(Entries with scene source code)
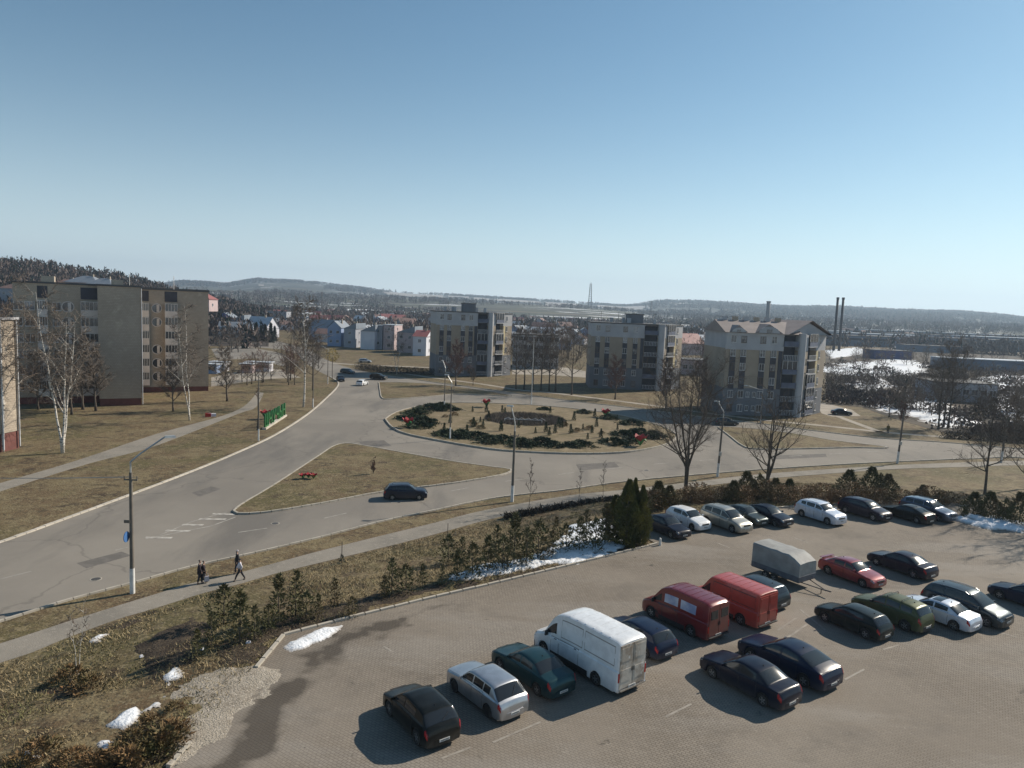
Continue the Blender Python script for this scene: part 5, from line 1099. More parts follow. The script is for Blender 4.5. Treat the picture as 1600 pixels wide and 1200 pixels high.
pt('pollard', 403, 672, 'pollarded dark tree behind the green letters', 'bare trees on the left lawn', 1.05, 0)
pt('tall', 489, 610, 'brown bare tree right behind the tall birch', 'bare trees on the left lawn', .9, 0)
pt('round', 60, 640, 'dense dark bush-like tree left of the brick end wall', 'bare trees on the left lawn', 1.2, 0)
for i, (px, py, s) in enumerate(((130, 640, 1.5), (150, 642, 1.4), (112, 648, 1.3))): pt('round', px, py, ('dark shrubby tree against the balcony stack of the brick block', 'dark shrubby tree touching the brick end wall', 'dark shrubby tree right behind the birch clump')[i], 'bare trees on the left lawn', s, i)
pt('maple', 1071, 772, 'large spreading multi-stemmed bare tree behind the back row of cars', 'bare trees behind the car park', 1.03, 1.9)
pt('fork', 1197, 776, 'bare tree with a forked leaning trunk behind the navy fastback', 'bare trees behind the car park', 1.15, 1.0)
pt('tall', 1537, 786, 'bare tree beyond the right end of the back row', 'bare trees behind the car park', .95, .6)
pt('tall', 1604, 770, 'bare tree cut off by the right edge of the picture', 'bare trees behind the car park', 1.15, 2.2)
for i, px in enumerate((806, 819, 832, 845, 858, 868)): pt('tall', px, 608 + i * .8, ordw(i) + ' tall thin trunk from the left in the row between two corner houses', 'row of tall trunks between the corner houses', 1.05 + .08 * (i % 2), i * 1.3)
pt('tall', 893, 617, 'dark bare tree standing apart, left of the middle corner house', None, 1.1, 1)
pt('redround', 712, 603, 'reddish bushy tree in front of the left corner house', 'round trees before the corner houses', 1.35, 0)
pt('redround', 961, 624, 'reddish bushy tree in front of the middle corner house', 'round trees before the corner houses', 1.2, 2)
pt('redround', 1040, 640, 'bushy tree right of the middle corner house', 'round trees before the corner houses', 1.2, 1)
pt('round', 739, 602, 'thin small tree in front of the balcony corner of the left corner house', 'round trees before the corner houses', .55, 2)
pt('redround', 1090, 640, 'brown bushy tree between the middle and right corner houses', 'round trees before the corner houses', 1.3, 4)
pt('redround', 1410, 668, 'small reddish bare tree beside the standing person', None, .6, 1)
for i, (px, py) in enumerate(((1466, 671), (1474, 668), (1481, 669))): pt('tall', px, py, ('leftmost', 'middle', 'rightmost')[i] + ' of the three close trunks at the edge of the snowy valley', 'three trunks by the valley', 1.0 + .1 * i, i)
for i, (px, py, s) in enumerate(((826, 800, 1.05), (904, 787, .75), (942, 778, .8))): pt('sapling', px, py, ('thin bare sapling right of the second lamp post', 'thin bare sapling midway along the pavement', 'bushy thin sapling left of the tall green cypress')[i], 'saplings along the pavement', s * 1.15, i)
x, y, z = S(122, 1060); put('birchling', x, y, 1.0, .5, 'small white birch sapling on the grass bank at lower left', None, z)
x, y, z = S(110, 1010)
# ---- conifers and leafy shrubs from clumps of small faces
def clump(seed, n, H, R, leaf=.08, prof=None, up=.3, gap=.35, lay=0, hollow=.35):
    rnd = np.random.RandomState(seed); u = rnd.rand(n); prof = prof or (lambda u: 1 - u)
    ang = rnd.rand(n) * 6.283; rr = (hollow + (1 - hollow) * np.sqrt(rnd.rand(n)))
    lump = 1 + .3 * np.sin(ang * 3 + u * 9 + seed) + .2 * np.sin(ang * 7 - u * 23 + seed * 2)
    if lay: lump = lump * (.72 + .34 * np.sin(u * lay * 6.283))
    r = np.array([prof(a) for a in u]) * R * rr * lump; z = u * H - r * .12
    P = np.c_[r * np.cos(ang), r * np.sin(ang), z]
    keep = vnoise(P[:, 0] + P[:, 2] * .7, P[:, 1] + P[:, 2] * .5, R * .35, seed) > -gap; P = P[keep]; ang = ang[keep]; m = len(P)
    D = np.c_[np.cos(ang), np.sin(ang), np.full(m, up)] + rnd.randn(m, 3) * .45; D /= np.linalg.norm(D, axis=1)[:, None]
    E = np.cross(D, rnd.randn(m, 3)); E /= np.linalg.norm(E, axis=1)[:, None]; l = leaf * (.6 + rnd.rand(m, 1) * .9)
    V = np.stack([P - E * l * .35, P + E * l * .35, P + D * l * 1.7], 1).reshape(-1, 3); F = np.arange(3 * m).reshape(-1, 3)
    return MB().arrays(V, F)
def proto_shrub(key, name, cat, C, mats, h, tr=.04, stems=1):
    t = thing(name, '', cat); T = MB()
    if stems == 1: T.tube([(0, 0, -.1), (0, 0, h * .9)], [tr, tr * .3], 5)
    else:
        for k in range(stems): a = 2.4 * k; T.tube([(0, 0, -.1), (math.cos(a) * h * .2, math.sin(a) * h * .2, h * .5), (math.cos(a) * h * .38, math.sin(a) * h * .38, h * .85)], [tr, tr * .6, tr * .3], 4)
    T.build('trunk', mats[0], t); C.build('foliage', mats[1], t); bpy.context.view_layer.update(); PROTO[key] = [build_tree(t), {}]
proto_shrub('pine1', 'young_pine', 'conifer', clump(1, 850, 2.4, .8, .10, lambda u: (1 - u) ** .8 * .9 + .08, .8, .25, 5, .1), (M_bark, M_pine), 2.4)
proto_shrub('pine2', 'young_pine', 'conifer', clump(2, 650, 2.2, .6, .09, lambda u: (1 - u) ** .7 * .9 + .1, .9, .2, 6, .1), (M_bark, M_pine), 2.3)
proto_shrub('pine3', 'young_pine', 'conifer', clump(3, 950, 2.0, 1.0, .10, lambda u: math.sin(math.pi * min(1, u * .8 + .2)) * .9 + .1, .7, .3, 3, .1), (M_bark, M_pine), 1.9)
proto_shrub('cypress', 'tall_cypress', 'conifer', clump(5, 16000, 5.4, 1.0, .085, lambda u: min(1, (1 - u) * 1.9 + .1) * (.8 + .2 * math.sin(u * 3)), 1.6, .45, 0, .35), (M_bark, M_thuja), 5.2, .1)
proto_shrub('spruce', 'spruce_tree', 'conifer', clump(6, 5000, 12, 2.8, .38, lambda u: (1 - u) * .95 + .05, -.1, .6, 9, .2), (M_bark, M_spruce), 11.5, .16)
proto_shrub('spire', 'dwarf_conifer', 'conifer', clump(7, 500, 1.15, .24, .07, lambda u: (1 - u) * .8 + .2, 1, .8, 0, .3), (M_bark, M_juniper), 1.0, .02)
proto_shrub('juniper', 'spreading_juniper', 'bush', clump(8, 4200, .8, 2.1, .15, lambda u: math.sqrt(max(0, 1 - u * u)), .25, .45, 0, .1), (M_bark, M_juniper), .5, .03, 4)
proto_shrub('rust', 'rusty_shrub', 'bush', clump(9, 900, .75, 1.1, .10, lambda u: math.sqrt(max(0, 1 - u * u)), .8, .2, 0, .1), (M_bark, M_heath), .7, .02, 5)
proto_shrub('dryleaf', 'brown_leaved_shrub', 'bush', clump(10, 1300, 1.5, .95, .085, lambda u: math.sqrt(max(0, 1 - (2 * u - 1) ** 2)) + .1, .5, .15, 0, .2), (M_bark, M_brownleaf), 1.4, .025, 5)
proto_shrub('evergreen', 'evergreen_shrub', 'bush', clump(12, 3000, 2.4, 1.0, .11, lambda u: min(1, (1 - u) * 1.5 + .12), .9, .3, 0, .4), (M_bark, M_pine), 1.9, .04)
def ps(key, px, py, label, group, sc=1.0, rz=0.0, lot=False):
    x, y, z = S(px, py); return put(key, x, y, sc, rz, label, group, z)
ps('cypress', 978, 852, 'tall dense yellow-green cypress at the corner of the car park', None, 1.0)
ps('cypress', 1000, 850, 'slimmer cypress right beside the navy sedan in the back row', None, (.7, .7, .9), 2)
ps('cypress', 958, 846, 'looser cypress on the left side of the cypress clump', None, (.8, .8, .72), 4)
ps('cypress', 988, 846, 'slim cypress standing at the back of the cypress clump', None, (.6, .6, .98), 5)
rnd = random.Random(4)
pines = [(350, 975, 62), (375, 1005, 80), (398, 1000, 55), (435, 972, 72), (462, 962, 72), (478, 968, 45), (497, 966, 38), (523, 948, 46), (550, 962, 32), (612, 930, 60), (600, 935, 36), (634, 925, 46), (660, 915, 34), (690, 915, 32), (714, 905, 46), (738, 901, 56), (762, 894, 58), (785, 890, 56), (803, 880, 78), (822, 884, 62), (700, 880, 46), (722, 878, 40), (840, 873, 64), (862, 868, 40), (884, 860, 44), (905, 862, 54), (930, 858, 50), (945, 850, 62), (775, 868, 50), (868, 846, 40), (915, 846, 50), (420, 985, 42), (330, 1010, 52), (308, 1030, 45)]
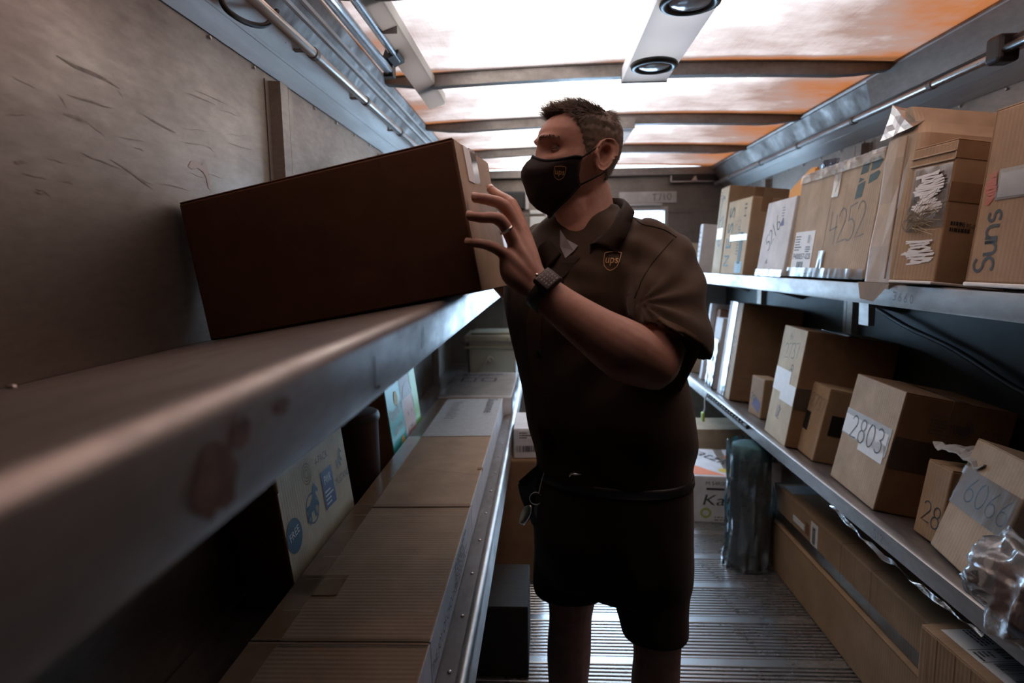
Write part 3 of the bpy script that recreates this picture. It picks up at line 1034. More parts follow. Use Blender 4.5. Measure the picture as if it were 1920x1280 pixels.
D = (0.328, 0.170, 0.496)
t = carton('carton', 'tall cream-fronted carton rising behind the one with green capitals', (1.001, 3.558, 1.340), D, (-.009, .091, 0), 'kraft', group=G_RU)
slab2d(t, fmx(D, 'x0'), 0.003, 0.003, 0.167, 0.49, 'card_cream', 'front_panel', 0.0012)
f = lambda u, v, o=0.0022: fmx(D, 'x0')(u, v, o)
V_, F_ = ribbon(_arc(.085, .30, .045, .14, 60, 300, 14), 0.012)
bm = bmesh.new(); put2d(bm, V_, F_, f, 0, 0, 1, 1); V_, F_ = ribbon([(.05, .30), (.12, .33), (.085, .18)], 0.010); put2d(bm, V_, F_, f, 0, 0, 1, 1)
finish('printed_swirl', bm, 'ink_grey', t)
lines_print(t, f, 0.02, 0.43, 0.07, 0.48, 3, 'ink_grey')
slab2d(t, lambda u, v, o=0.003: f(u, v, 0.0028 if o > 0 else 0.001), 0.03, 0.20, 0.13, 0.26, 'film_thin', 'tape_piece')

D = (0.141, 0.319, 0.380)
t = carton('carton', 'cream carton printed with large green capitals standing on end', (0.971, 3.060, 1.346), D, (.053, .106, 0), 'kraft', group=G_RU, seam='y')
slab2d(t, fmx(D, 'x0'), 0.003, 0.003, 0.316, 0.376, 'card_cream', 'front_panel', 0.0012)
f = lambda u, v, o=0.0022: fmx(D, 'x0')(u, v, o)
for ch, v in (('N', .035), ('E', .125), ('S', .205), ('S', .285)):
    text(t, ch, f, 0.105, v, 0.075, 'ink_green', 0.062, math.pi / 2)
text(t, 'HI', f, 0.265, 0.28, 0.03, 'ink_green', 0.07, math.pi / 2)
quad2d(t, f, rect(0.225, 0.05, 0.262, 0.21), 'ink_green')
scrawl(t, '525', f, 0.16, 0.18, 0.05, 'ink_grey', 1.0, 0.003)
lines_print(t, f, 0.19, 0.10, 0.22, 0.25, 10, 'ink_grey', 0.5, 4)
quad2d(t, f, rect(0.20, 0.008, 0.29, 0.065), 'blue_print')
lines_print(t, lambda u, v, o=0.0032: f(u, v, 0.0032), 0.21, 0.015, 0.28, 0.06, 4, 'paper', 0.4, 5)
film_sheet(t, f, 0.09, 0.17, 0.315, 0.20, 10, 3, 0.002, 'film', 'tape_piece', 0.003)

D = (0.280, 0.325, 0.317)
t = carton('carton', 'white carton with a scrawled number and small violet mark', (0.950, 2.507, 1.352), D, (-.021, .143, 0), 'card_white', group=G_RU, tape='film_thin')
f = fmx(D, 'x0')
scrawl(t, '5216', f, 0.105, 0.10, 0.075, 'ink', 0.80, 0.005, 0.68, 0.75)
quad2d(t, f, [(0.20, .205), (.24, .205), (.24, .215), (.225, .24), (.22, .24), (.20, .215)], 'ink_purple')
lines_print(t, f, 0.20, 0.245, 0.235, 0.29, 4, 'ink_purple')
quad2d(t, f, [(0.10, .05), (.125, .05), (.113, .075)], 'ink_grey')
film_sheet(t, f, 0.0, -0.004, 0.325, 0.025, 20, 2, 0.006, 'film', 'torn_wrap', 0.003, 3)

D = (0.400, 0.620, 0.377)
t = carton('carton', 'wide kraft carton with a bold green letter P and scrawled 4252', (0.949, 1.879, 1.357), D, (-.023, .128, 0), 'kraft_pale', group=G_RU, tape='film_thin')
f = fmx(D, 'x0')
# block letter with a white compass star cut through it
for pts in ([(.480, .322), (.525, .326), (.529, .362), (.488, .358)], [(.542, .326), (.590, .330), (.604, .348), (.590, .362), (.545, .362)],
            [(.540, .288), (.588, .296), (.602, .314), (.592, .322), (.542, .314)], [(.470, .248), (.512, .252), (.520, .300), (.476, .292)],
            [(.478, .298), (.512, .306), (.480, .314)]):
    quad2d(t, f, pts, 'ink_green', 'printed_letter')
scrawl(t, '4252', f, 0.33, 0.105, 0.115, 'ink_grey', 0.10, 0.0045, 0.62, 0.85)
lb = slab2d(t, f, 0.035, 0.012, 0.215, 0.165, 'paper', 'shipping_label', 0.0014)
g = lambda u, v, o=0.0022: f(u, v, o)
text(lb, 'P400057-020', g, 0.045, 0.062, 0.022, 'ink', 0.16)
barcode(lb, g, 0.09, 0.02, 0.15, 0.052, 14)
lines_print(lb, g, 0.045, 0.095, 0.12, 0.155, 6, 'ink', 0.4, 8)
quad2d(lb, g, rect(0.16, 0.12, 0.18, 0.15), 'paper_grey')
lines_print(lb, g, 0.15, 0.088, 0.205, 0.112, 3, 'ink', 0.5, 9)
V_, F_ = ribbon([(0.297, 0.005), (0.297, 0.37)], 0.0022)
bm = bmesh.new(); put2d(bm, V_, F_, f, 0, 0, 1, 1)
for uu in (0.09, 0.20, 0.40):
    V_, F_ = ribbon([(uu, 0.18), (uu + 0.004, 0.37)], 0.0012); put2d(bm, V_, F_, f, 0, 0, 1, 1)
finish('crease', bm, 'kraft_dark', t)
for uu, vv, dv in ((0.275, 0.0, 0.09), (0.30, 0.27, 0.09)):
    film_sheet(t, f, uu, vv, uu + 0.05, vv + dv, 6, 8, 0.003, 'film', 'tape_piece', 0.002, uu)
film_sheet(t, f, 0.0, -0.003, 0.62, 0.03, 40, 3, 0.005, 'film', 'clear_wrap', 0.002, 5)
film_sheet(t, f, 0.0, 0.35, 0.62, 0.385, 40, 3, 0.009, 'film', 'clear_wrap', 0.002, 7)
film_sheet(t, lambda u, v, o=0: (v, D[1] - u, D[2] + o), 0.0, 0.0, 0.62, 0.12, 40, 6, 0.012, 'film', 'clear_wrap', 0.003, 9)

# tall kraft-paper parcel with a pinched open mouth
t = thing('paper_parcel', 'tall kraft paper parcel with a pinched shiny mouth', 'parcel', (0.94, 1.70, 1.352), (0, 0.10, 0.02), G_RU)
bm = bmesh.new()
W_, Dp, H_ = 0.30, 0.17, 0.40
levels = [(-0.03, 0.012, 0.5), (0.0, 0.0, 1.0), (0.10, -0.004, 1.0), (0.22, 0.004, 1.0), (0.34, -0.002, 0.98), (0.395, 0.0, 0.95), (0.43, 0.01, 0.55), (0.475, 0.0, 0.18)]
rings = []
for (z, o, sq) in levels:
    ring = []
    cx, cy = W_ / 2, Dp / 2
    for k in range(28):
        a = 2 * math.pi * k / 28
        ca, sa = math.cos(a), math.sin(a)
        e = 0.28
        x = cx + (W_ / 2) * math.copysign(abs(ca) ** e, ca) * (0.92 + 0.08 * sq)
        yv = cy + (Dp / 2) * math.copysign(abs(sa) ** e, sa) * sq
        n_ = noise.noise(Vector((x * 14, yv * 14, z * 9)))
        ring.append(bm.verts.new((x + o + 0.010 * n_, yv + 0.008 * noise.noise(Vector((x * 11 + 4, yv * 11, z * 7))), z)))
    rings.append(ring)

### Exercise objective
Exactly as written, quote the lines from the one that has "Write part 3" down to the one that has "slab2d(t, lambda u, v, o=0.003: f(u, v, 0.0028", and include both.

### Problem solution
Write part 3 of the bpy script that recreates this picture. It picks up at line 1034. More parts follow. Use Blender 4.5. Measure the picture as if it were 1920x1280 pixels.
D = (0.328, 0.170, 0.496)
t = carton('carton', 'tall cream-fronted carton rising behind the one with green capitals', (1.001, 3.558, 1.340), D, (-.009, .091, 0), 'kraft', group=G_RU)
slab2d(t, fmx(D, 'x0'), 0.003, 0.003, 0.167, 0.49, 'card_cream', 'front_panel', 0.0012)
f = lambda u, v, o=0.0022: fmx(D, 'x0')(u, v, o)
V_, F_ = ribbon(_arc(.085, .30, .045, .14, 60, 300, 14), 0.012)
bm = bmesh.new(); put2d(bm, V_, F_, f, 0, 0, 1, 1); V_, F_ = ribbon([(.05, .30), (.12, .33), (.085, .18)], 0.010); put2d(bm, V_, F_, f, 0, 0, 1, 1)
finish('printed_swirl', bm, 'ink_grey', t)
lines_print(t, f, 0.02, 0.43, 0.07, 0.48, 3, 'ink_grey')
slab2d(t, lambda u, v, o=0.003: f(u, v, 0.0028 if o > 0 else 0.001), 0.03, 0.20, 0.13, 0.26, 'film_thin', 'tape_piece')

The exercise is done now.